THE TASK: Quote only the lines from the line containing "The Blender Python" to the line containing "straps', cat='hook', smooth_=True)", with both of those lines included, please, exactly as written.

DATA LINES:
###

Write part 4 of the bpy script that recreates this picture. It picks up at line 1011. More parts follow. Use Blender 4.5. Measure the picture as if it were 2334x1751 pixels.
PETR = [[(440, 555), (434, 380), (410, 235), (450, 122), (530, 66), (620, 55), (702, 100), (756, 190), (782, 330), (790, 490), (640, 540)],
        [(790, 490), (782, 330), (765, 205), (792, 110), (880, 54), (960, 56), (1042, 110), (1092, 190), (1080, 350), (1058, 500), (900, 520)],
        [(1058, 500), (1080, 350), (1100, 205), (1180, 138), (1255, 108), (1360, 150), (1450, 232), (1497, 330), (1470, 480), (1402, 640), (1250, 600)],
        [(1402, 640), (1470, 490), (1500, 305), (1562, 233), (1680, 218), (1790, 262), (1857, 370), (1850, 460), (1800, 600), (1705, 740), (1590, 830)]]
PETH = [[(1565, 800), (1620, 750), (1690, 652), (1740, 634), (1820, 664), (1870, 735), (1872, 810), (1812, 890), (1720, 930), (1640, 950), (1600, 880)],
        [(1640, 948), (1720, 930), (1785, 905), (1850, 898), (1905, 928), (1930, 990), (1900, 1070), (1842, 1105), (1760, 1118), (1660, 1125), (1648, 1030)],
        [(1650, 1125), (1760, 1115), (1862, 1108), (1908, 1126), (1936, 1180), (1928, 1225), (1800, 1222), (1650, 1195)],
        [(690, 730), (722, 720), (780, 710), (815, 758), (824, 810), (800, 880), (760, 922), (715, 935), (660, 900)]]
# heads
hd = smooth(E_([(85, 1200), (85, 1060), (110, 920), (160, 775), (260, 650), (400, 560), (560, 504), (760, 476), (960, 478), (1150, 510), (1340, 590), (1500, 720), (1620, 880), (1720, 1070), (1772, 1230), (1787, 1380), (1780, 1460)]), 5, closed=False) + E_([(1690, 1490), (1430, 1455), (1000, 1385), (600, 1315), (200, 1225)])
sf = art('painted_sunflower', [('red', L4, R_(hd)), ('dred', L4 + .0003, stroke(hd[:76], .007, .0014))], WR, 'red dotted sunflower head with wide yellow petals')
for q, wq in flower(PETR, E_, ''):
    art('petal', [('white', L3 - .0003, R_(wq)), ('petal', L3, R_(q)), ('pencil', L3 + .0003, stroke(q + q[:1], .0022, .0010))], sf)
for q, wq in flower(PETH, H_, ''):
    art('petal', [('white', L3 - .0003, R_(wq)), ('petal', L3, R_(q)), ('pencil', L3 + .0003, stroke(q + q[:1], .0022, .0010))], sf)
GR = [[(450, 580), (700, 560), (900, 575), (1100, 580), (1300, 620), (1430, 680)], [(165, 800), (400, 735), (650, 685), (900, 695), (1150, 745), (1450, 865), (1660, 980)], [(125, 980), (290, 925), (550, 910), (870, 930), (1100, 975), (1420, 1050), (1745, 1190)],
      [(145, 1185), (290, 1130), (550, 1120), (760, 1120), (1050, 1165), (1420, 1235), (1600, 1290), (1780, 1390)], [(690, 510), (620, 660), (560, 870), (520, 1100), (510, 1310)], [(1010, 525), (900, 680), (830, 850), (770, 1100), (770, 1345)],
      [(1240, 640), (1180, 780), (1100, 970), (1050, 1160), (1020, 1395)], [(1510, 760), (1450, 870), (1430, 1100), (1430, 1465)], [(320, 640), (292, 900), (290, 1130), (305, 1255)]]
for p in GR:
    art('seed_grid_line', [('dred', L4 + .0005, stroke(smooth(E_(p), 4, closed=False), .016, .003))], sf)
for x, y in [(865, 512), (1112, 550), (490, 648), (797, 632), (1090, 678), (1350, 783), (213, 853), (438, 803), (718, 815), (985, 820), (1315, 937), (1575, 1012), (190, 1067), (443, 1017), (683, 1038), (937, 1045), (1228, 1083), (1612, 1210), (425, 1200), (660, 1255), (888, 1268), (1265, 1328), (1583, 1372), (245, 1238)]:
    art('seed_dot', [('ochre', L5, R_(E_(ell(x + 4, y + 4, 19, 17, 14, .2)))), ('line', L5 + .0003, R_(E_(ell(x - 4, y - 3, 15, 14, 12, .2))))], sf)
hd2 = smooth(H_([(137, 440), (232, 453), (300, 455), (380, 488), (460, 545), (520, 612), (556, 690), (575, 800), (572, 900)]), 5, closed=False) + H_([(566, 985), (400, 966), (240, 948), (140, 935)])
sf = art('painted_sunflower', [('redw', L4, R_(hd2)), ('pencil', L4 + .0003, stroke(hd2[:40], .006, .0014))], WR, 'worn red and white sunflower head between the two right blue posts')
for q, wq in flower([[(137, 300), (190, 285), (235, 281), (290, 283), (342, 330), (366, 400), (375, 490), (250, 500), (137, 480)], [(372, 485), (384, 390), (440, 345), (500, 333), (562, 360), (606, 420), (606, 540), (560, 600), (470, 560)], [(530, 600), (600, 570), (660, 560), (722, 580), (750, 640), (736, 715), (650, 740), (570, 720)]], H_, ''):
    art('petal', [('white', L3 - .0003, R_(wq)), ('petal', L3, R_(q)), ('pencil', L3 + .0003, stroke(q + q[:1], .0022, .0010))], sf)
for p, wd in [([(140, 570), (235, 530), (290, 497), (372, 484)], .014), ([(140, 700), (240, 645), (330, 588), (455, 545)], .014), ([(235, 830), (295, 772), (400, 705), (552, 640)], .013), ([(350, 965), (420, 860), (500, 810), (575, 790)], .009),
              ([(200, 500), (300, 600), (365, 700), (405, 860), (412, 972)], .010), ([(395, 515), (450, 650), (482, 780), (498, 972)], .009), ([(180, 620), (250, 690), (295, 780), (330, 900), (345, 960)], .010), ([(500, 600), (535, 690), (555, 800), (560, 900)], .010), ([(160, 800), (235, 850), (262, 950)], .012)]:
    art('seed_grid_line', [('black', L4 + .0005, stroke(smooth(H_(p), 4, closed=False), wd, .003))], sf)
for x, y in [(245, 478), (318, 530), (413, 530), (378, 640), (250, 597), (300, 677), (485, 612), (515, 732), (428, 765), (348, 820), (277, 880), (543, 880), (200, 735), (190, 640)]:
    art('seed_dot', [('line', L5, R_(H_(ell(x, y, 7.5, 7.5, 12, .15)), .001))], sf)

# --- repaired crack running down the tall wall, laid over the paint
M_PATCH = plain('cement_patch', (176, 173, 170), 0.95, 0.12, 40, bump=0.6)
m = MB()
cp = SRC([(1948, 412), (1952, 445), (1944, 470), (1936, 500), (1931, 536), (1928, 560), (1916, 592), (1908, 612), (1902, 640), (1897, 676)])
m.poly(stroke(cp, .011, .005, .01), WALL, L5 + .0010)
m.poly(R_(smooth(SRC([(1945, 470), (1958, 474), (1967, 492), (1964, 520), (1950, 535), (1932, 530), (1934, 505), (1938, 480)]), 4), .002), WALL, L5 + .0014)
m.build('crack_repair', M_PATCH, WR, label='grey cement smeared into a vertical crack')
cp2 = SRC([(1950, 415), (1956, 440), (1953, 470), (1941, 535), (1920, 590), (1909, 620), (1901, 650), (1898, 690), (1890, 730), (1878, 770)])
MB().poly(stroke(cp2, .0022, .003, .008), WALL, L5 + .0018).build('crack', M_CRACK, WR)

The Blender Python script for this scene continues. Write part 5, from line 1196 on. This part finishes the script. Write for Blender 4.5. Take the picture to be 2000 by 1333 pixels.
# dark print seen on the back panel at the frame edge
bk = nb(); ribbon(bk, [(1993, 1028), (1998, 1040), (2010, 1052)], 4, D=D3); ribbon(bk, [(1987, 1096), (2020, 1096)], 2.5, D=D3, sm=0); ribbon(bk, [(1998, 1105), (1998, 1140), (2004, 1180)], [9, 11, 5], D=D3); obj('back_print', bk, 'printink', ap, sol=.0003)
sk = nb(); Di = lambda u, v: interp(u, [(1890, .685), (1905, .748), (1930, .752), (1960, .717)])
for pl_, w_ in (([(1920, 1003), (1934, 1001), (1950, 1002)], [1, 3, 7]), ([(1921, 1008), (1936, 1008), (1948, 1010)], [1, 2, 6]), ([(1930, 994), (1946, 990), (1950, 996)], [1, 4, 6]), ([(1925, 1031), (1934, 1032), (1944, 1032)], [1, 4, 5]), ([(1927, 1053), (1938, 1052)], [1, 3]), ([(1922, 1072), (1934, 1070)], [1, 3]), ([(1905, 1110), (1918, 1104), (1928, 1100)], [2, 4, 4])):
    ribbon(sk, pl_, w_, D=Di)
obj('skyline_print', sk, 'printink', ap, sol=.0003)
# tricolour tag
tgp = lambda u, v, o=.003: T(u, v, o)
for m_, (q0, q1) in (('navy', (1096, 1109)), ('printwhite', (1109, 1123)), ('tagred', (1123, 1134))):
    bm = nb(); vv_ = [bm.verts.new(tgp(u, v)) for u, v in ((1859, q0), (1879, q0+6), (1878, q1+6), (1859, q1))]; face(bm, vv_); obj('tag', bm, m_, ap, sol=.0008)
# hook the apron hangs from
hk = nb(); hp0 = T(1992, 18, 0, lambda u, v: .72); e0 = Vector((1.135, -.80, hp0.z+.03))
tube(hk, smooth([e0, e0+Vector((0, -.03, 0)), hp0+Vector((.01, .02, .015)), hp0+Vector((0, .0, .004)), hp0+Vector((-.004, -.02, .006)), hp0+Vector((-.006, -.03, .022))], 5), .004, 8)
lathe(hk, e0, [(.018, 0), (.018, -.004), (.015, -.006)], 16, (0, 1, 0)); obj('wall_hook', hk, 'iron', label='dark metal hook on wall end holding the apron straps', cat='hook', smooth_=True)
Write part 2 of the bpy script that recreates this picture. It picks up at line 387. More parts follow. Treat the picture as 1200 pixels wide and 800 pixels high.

###

RESULT OF THE EXERCISE:
The Blender Python script for this scene continues. Write part 5, from line 1196 on. This part finishes the script. Write for Blender 4.5. Take the picture to be 2000 by 1333 pixels.
# dark print seen on the back panel at the frame edge
bk = nb(); ribbon(bk, [(1993, 1028), (1998, 1040), (2010, 1052)], 4, D=D3); ribbon(bk, [(1987, 1096), (2020, 1096)], 2.5, D=D3, sm=0); ribbon(bk, [(1998, 1105), (1998, 1140), (2004, 1180)], [9, 11, 5], D=D3); obj('back_print', bk, 'printink', ap, sol=.0003)
sk = nb(); Di = lambda u, v: interp(u, [(1890, .685), (1905, .748), (1930, .752), (1960, .717)])
for pl_, w_ in (([(1920, 1003), (1934, 1001), (1950, 1002)], [1, 3, 7]), ([(1921, 1008), (1936, 1008), (1948, 1010)], [1, 2, 6]), ([(1930, 994), (1946, 990), (1950, 996)], [1, 4, 6]), ([(1925, 1031), (1934, 1032), (1944, 1032)], [1, 4, 5]), ([(1927, 1053), (1938, 1052)], [1, 3]), ([(1922, 1072), (1934, 1070)], [1, 3]), ([(1905, 1110), (1918, 1104), (1928, 1100)], [2, 4, 4])):
    ribbon(sk, pl_, w_, D=Di)
obj('skyline_print', sk, 'printink', ap, sol=.0003)
# tricolour tag
tgp = lambda u, v, o=.003: T(u, v, o)
for m_, (q0, q1) in (('navy', (1096, 1109)), ('printwhite', (1109, 1123)), ('tagred', (1123, 1134))):
    bm = nb(); vv_ = [bm.verts.new(tgp(u, v)) for u, v in ((1859, q0), (1879, q0+6), (1878, q1+6), (1859, q1))]; face(bm, vv_); obj('tag', bm, m_, ap, sol=.0008)
# hook the apron hangs from
hk = nb(); hp0 = T(1992, 18, 0, lambda u, v: .72); e0 = Vector((1.135, -.80, hp0.z+.03))
tube(hk, smooth([e0, e0+Vector((0, -.03, 0)), hp0+Vector((.01, .02, .015)), hp0+Vector((0, .0, .004)), hp0+Vector((-.004, -.02, .006)), hp0+Vector((-.006, -.03, .022))], 5), .004, 8)
lathe(hk, e0, [(.018, 0), (.018, -.004), (.015, -.006)], 16, (0, 1, 0)); obj('wall_hook', hk, 'iron', label='dark metal hook on wall end holding the apron straps', cat='hook', smooth_=True)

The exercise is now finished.